Records with scene code:
•••

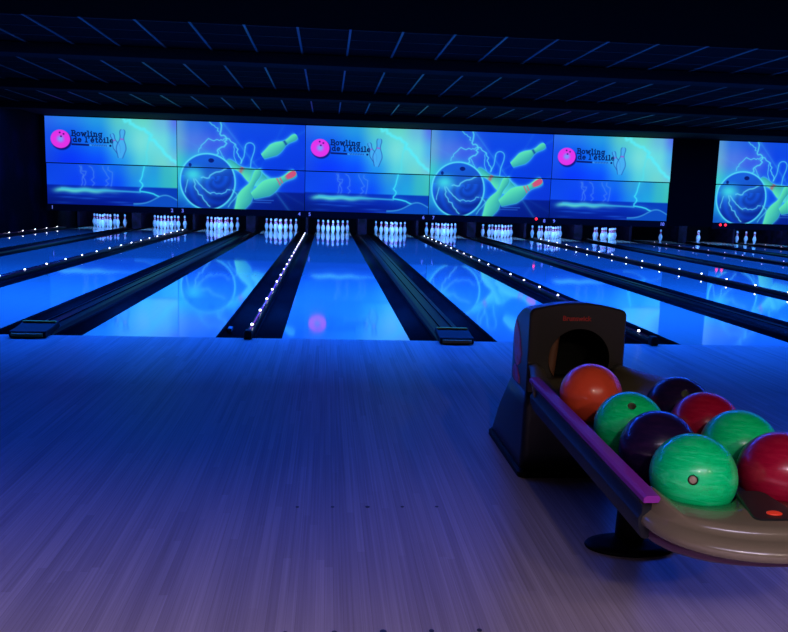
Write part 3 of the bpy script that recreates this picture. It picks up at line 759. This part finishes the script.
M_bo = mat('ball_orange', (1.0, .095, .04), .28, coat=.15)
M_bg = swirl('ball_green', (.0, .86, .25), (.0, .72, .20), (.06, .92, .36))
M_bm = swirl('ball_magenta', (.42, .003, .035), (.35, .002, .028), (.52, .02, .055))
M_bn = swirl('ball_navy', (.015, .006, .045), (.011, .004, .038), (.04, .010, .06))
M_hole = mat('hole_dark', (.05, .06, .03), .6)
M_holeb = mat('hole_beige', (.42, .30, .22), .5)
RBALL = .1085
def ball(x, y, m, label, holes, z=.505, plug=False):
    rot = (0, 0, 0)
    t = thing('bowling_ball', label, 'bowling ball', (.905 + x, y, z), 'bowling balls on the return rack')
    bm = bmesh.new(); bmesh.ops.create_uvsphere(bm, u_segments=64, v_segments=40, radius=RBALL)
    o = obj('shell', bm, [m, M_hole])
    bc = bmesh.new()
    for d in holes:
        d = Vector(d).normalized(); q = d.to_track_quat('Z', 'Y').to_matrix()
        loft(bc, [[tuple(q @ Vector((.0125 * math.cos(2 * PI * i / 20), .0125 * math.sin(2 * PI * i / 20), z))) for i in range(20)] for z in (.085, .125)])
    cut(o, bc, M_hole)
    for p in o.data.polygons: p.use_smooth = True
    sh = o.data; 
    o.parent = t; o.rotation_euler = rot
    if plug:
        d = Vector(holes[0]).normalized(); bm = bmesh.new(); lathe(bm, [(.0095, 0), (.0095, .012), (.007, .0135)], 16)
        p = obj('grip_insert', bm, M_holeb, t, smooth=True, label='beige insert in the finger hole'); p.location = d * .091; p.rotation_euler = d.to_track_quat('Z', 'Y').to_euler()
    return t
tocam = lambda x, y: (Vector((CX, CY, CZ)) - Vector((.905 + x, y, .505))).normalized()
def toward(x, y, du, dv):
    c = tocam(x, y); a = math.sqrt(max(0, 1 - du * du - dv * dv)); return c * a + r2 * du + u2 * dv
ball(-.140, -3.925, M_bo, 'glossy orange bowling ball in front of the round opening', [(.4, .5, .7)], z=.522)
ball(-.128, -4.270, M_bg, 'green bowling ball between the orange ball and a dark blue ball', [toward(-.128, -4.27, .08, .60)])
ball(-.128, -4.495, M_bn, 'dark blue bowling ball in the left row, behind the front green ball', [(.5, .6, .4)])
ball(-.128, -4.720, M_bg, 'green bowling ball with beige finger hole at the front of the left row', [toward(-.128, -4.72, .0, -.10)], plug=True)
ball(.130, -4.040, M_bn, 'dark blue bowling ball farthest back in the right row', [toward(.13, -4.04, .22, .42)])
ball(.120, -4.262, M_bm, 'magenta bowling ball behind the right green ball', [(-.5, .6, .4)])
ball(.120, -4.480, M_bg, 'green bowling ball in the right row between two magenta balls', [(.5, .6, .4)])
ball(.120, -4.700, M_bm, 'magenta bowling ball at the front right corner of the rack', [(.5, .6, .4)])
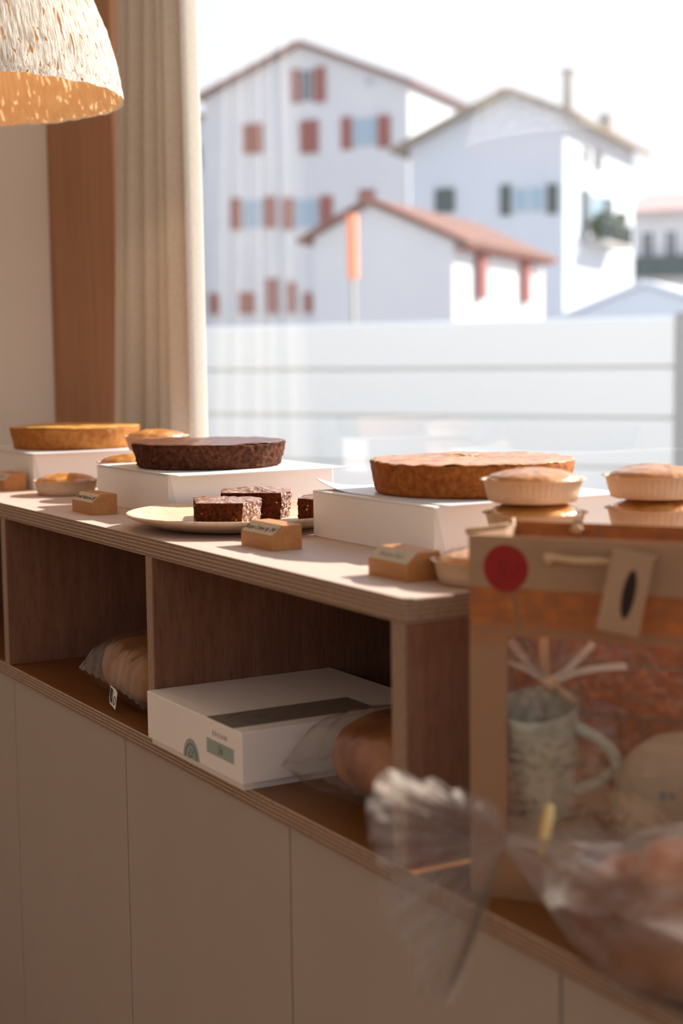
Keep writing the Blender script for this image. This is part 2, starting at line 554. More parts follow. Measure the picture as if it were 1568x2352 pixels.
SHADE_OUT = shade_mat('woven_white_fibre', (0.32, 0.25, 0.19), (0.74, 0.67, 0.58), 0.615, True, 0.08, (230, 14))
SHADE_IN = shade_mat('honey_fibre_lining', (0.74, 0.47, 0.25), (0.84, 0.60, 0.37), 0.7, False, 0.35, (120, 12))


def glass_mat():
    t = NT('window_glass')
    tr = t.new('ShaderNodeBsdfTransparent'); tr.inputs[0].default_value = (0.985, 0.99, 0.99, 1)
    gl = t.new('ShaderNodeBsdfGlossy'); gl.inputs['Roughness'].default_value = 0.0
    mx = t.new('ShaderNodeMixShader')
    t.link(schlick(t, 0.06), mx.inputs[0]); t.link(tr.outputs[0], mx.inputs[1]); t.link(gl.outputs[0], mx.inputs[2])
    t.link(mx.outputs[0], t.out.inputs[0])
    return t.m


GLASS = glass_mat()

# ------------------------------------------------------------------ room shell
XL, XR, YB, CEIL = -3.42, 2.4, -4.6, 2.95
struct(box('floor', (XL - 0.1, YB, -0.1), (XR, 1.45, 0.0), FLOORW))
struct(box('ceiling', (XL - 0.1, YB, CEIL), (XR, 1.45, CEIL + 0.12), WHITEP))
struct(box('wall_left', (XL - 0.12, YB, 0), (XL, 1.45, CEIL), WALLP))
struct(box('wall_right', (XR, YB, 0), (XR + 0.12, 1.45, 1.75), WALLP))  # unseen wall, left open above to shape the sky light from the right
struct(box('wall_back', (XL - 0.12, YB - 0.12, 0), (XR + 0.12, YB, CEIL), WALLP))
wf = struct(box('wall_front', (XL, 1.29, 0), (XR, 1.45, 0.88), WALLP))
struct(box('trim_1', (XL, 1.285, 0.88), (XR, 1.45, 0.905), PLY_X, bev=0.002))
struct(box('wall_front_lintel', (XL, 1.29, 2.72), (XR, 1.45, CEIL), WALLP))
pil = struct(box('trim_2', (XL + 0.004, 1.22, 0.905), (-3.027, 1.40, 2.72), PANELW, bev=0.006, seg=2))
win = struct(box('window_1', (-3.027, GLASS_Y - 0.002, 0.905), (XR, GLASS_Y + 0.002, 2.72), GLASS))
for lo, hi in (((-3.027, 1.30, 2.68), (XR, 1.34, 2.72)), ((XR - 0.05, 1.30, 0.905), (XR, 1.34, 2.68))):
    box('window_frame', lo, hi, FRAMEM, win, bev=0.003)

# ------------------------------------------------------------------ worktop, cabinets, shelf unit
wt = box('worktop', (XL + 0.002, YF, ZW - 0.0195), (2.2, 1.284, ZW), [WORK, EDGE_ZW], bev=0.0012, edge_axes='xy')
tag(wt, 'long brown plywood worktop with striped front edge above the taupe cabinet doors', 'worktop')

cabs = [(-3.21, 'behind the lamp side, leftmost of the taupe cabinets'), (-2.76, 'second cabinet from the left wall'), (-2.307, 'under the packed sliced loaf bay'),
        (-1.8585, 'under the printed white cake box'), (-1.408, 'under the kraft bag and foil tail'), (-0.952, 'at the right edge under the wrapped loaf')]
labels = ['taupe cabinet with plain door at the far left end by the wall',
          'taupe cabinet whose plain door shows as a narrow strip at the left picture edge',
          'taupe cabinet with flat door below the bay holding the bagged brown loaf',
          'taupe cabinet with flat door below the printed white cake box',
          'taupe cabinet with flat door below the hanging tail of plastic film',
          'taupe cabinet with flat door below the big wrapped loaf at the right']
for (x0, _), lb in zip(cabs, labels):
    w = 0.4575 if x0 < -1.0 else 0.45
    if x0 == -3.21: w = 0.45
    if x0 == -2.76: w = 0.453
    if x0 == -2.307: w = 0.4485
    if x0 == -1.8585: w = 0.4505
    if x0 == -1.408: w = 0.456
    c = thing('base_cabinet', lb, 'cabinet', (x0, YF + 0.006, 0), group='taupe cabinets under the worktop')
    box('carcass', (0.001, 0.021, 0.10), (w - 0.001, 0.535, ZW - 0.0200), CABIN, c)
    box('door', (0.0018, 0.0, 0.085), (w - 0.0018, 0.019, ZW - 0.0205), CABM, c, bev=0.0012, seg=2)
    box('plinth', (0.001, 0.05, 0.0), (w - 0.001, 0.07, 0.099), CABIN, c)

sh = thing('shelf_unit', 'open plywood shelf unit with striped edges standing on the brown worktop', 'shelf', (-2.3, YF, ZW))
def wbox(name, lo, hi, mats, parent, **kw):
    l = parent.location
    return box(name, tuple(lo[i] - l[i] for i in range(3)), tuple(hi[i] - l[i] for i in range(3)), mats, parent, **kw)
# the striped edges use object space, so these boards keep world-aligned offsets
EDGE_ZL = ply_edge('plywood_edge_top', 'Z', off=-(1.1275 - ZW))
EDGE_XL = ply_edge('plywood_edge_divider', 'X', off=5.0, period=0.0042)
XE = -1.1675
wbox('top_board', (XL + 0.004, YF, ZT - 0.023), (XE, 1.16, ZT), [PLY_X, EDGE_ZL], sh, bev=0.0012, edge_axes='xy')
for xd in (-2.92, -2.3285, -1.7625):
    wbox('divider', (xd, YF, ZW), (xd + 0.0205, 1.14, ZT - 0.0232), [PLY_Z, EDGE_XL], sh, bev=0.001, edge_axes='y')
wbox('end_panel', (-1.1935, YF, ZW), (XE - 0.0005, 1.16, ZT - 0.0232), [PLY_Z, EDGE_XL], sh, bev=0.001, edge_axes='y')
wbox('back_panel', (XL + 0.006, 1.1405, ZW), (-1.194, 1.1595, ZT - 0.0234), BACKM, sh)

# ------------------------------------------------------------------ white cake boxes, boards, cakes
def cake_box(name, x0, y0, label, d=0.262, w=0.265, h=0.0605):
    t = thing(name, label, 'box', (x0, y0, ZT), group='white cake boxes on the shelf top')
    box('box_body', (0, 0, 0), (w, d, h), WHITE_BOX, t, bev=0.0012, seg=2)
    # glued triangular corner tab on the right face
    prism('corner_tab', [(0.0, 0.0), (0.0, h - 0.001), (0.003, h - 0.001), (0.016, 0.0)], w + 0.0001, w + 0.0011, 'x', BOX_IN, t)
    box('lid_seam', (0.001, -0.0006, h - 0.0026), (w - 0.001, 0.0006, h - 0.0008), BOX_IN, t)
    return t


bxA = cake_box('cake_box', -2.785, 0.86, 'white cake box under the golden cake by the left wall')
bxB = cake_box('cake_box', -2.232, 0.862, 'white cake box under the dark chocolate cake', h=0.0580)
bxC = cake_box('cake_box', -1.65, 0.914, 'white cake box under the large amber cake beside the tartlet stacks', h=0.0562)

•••

■ WHAT YOU SHOULD DO: Extract and output the part that opens with the line containing "Keep writing the" and closes with the line containing "0.35, (120, 12))", unchanged, ends included.

■ TASK ANSWER:
Keep writing the Blender script for this image. This is part 2, starting at line 554. More parts follow. Measure the picture as if it were 1568x2352 pixels.
SHADE_OUT = shade_mat('woven_white_fibre', (0.32, 0.25, 0.19), (0.74, 0.67, 0.58), 0.615, True, 0.08, (230, 14))
SHADE_IN = shade_mat('honey_fibre_lining', (0.74, 0.47, 0.25), (0.84, 0.60, 0.37), 0.7, False, 0.35, (120, 12))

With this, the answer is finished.